Lithium niobate (LN), plays a significant role in our daily life as it has been the workhorse of the telecommunication industry for decades. Over the last decade, the availability of high-quality thin-film lithium niobate (TFLN) and breakthroughs in nanofabrication techniques have enabled numerous integrated, efficient, and high-performance components with unique functionalities. Nowadays devices made on this platform such as electro-optical modulators, nonlinear wavelength converters, and optical parametric amplifiers have already outperformed all existing technologies. More importantly, new functionalities such as cavity-based electro-optic comb sources, frequency shifters, and microwave-to-optical transducers, and non-magnetic based isolators have been realized on thin-film lithium niobate.

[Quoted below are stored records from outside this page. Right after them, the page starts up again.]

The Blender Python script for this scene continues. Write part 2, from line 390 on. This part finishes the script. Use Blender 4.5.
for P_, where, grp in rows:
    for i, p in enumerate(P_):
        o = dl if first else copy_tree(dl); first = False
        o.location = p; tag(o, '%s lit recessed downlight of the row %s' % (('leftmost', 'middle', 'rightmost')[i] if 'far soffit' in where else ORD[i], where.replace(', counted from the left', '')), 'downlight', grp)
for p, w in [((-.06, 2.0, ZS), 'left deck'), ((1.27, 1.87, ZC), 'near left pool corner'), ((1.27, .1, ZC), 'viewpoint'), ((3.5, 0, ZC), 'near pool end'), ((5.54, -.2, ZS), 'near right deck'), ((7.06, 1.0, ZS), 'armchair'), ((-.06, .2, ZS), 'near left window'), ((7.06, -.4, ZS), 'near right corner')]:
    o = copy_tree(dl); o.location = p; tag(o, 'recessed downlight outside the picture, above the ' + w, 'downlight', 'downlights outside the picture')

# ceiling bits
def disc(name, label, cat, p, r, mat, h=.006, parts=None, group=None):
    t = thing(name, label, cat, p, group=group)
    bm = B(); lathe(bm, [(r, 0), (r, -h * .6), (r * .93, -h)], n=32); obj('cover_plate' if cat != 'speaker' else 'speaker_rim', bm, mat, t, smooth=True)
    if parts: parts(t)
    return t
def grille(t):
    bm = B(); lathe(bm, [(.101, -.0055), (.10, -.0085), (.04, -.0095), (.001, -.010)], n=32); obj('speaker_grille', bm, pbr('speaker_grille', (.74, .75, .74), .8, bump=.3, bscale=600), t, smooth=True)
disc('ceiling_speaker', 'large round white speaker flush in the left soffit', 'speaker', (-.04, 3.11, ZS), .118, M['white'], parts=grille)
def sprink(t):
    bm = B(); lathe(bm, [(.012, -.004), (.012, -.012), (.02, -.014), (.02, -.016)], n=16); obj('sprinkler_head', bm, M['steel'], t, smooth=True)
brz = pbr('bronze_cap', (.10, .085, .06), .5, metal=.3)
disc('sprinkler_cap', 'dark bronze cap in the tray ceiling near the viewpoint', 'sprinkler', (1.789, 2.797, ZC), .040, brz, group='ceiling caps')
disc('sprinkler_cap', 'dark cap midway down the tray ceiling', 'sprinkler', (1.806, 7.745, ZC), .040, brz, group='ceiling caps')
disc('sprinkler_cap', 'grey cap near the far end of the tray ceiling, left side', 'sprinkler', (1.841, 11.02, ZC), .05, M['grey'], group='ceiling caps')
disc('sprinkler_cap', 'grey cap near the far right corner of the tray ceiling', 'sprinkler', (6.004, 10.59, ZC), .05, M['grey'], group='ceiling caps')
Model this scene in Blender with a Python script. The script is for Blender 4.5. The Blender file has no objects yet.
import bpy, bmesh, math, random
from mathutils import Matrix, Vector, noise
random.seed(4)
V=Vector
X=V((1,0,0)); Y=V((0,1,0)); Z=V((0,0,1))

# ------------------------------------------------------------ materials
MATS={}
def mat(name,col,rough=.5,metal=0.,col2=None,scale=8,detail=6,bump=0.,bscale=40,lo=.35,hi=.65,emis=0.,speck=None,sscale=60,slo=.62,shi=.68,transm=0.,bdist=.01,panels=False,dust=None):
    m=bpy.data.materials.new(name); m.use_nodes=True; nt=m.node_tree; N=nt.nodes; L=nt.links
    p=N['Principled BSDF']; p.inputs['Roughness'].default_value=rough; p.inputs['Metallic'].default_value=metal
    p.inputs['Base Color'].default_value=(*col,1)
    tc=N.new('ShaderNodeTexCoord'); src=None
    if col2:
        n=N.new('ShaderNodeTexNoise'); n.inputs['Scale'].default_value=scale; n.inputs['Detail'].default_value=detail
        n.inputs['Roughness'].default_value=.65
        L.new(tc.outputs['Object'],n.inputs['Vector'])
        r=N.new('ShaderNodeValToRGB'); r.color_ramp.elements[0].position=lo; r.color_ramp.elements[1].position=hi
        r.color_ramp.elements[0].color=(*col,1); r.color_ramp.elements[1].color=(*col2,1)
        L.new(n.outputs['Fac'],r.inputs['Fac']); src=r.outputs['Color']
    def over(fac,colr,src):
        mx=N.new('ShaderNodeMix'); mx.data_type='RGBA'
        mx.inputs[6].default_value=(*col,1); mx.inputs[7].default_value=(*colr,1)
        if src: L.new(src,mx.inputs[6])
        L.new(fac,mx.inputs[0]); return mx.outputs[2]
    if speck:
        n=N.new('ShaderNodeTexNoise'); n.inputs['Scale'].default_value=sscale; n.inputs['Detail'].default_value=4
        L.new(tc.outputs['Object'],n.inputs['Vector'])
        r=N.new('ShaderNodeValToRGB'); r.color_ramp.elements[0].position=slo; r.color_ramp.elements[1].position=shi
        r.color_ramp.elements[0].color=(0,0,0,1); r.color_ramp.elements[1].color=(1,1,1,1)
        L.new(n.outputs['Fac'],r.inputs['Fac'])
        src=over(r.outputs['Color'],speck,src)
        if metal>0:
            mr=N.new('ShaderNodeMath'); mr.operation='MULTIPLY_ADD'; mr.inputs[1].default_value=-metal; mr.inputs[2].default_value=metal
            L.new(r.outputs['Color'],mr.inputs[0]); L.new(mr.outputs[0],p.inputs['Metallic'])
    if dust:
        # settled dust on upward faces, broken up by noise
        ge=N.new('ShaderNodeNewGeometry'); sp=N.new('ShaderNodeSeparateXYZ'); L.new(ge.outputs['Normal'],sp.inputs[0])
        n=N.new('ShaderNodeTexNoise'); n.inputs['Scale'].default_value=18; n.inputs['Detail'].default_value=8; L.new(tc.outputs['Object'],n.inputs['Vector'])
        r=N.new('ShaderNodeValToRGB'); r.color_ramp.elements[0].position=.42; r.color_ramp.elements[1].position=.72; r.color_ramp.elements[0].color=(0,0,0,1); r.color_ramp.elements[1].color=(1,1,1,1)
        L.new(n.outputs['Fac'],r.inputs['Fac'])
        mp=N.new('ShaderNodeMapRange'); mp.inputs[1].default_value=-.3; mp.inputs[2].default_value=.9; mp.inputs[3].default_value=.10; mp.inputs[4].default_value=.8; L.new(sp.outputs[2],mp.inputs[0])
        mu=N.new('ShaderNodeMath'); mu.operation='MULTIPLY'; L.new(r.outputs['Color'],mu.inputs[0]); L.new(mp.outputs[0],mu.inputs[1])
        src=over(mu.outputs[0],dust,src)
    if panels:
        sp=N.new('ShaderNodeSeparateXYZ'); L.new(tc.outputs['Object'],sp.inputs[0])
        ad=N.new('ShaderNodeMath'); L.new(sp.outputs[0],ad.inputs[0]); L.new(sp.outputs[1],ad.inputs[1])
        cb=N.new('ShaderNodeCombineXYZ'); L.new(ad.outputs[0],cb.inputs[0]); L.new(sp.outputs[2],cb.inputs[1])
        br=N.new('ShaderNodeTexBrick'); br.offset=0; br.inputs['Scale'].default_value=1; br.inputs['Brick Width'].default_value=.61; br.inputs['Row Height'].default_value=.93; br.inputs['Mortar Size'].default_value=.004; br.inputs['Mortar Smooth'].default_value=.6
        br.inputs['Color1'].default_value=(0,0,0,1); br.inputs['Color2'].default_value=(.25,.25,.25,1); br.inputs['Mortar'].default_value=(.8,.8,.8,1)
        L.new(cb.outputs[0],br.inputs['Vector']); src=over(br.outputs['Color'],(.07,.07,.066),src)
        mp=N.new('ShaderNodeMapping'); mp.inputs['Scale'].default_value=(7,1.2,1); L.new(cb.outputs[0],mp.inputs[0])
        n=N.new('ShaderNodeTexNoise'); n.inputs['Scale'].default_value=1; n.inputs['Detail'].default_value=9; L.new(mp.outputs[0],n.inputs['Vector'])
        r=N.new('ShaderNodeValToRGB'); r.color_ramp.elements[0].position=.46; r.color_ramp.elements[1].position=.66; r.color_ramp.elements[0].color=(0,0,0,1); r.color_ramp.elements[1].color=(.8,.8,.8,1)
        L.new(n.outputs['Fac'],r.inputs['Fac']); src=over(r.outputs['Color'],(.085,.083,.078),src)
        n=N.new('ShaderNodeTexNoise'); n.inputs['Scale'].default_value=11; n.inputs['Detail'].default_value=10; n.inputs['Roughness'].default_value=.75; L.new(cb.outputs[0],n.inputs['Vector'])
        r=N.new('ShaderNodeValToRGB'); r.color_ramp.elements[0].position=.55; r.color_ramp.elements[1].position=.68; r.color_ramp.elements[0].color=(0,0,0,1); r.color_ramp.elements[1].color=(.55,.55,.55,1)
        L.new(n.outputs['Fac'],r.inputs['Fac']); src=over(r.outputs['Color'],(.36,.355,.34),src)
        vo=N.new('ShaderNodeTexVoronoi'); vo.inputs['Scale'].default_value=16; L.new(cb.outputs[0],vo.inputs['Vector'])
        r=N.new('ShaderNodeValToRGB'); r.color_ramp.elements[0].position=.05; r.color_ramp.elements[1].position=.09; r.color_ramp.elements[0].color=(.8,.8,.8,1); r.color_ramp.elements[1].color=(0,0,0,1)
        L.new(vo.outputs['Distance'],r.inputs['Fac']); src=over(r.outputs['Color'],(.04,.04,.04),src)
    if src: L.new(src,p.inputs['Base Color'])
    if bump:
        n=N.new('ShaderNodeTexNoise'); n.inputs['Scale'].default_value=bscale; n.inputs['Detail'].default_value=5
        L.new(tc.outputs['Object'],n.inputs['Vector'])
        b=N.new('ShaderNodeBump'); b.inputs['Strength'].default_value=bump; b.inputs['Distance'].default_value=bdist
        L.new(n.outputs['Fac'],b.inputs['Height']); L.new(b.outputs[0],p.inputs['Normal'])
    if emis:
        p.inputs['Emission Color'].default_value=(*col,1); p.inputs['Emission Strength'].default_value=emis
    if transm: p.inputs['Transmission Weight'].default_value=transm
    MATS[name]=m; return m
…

In this thesis, I demonstrate high-performance, and ultra-low loss devices in the thin-film lithium niobate platform for applications such as gas spectroscopy and data communication. First, we build a dual-comb interferometer based on cavity-based electro-optic frequency combs. With this we perform a proof-of-concept spectrally-tailored multiplexed sensing benefits from the frequency stability of the comb sources. Next, we design an integrated electro-optic comb with ultra-dense comb spacing down to hundreds of MHz. The third chapter introduces a modification to convectional thin-film lithium niobate fabrication, which improves the minimum achievable loss on this platform by almost an order of magnitude. Our response measurement (self-calibrated via the Kerr nonlinearity) reveals that the intrinsic absorption-limited Q-factor on TFLN platform can be as high as 180 million. In the end, we demonstrate a fully-integrated electrically-driven high-power laser transmitter on lithium niobate with more than 50 GHz bandwidth. This method allows for coupling more than 115 mW of optical power into thin-film lithium niobate waveguides. Finally, I show the path towards devices in the visible range, scalable laser integration and THz generation in TFLN platform.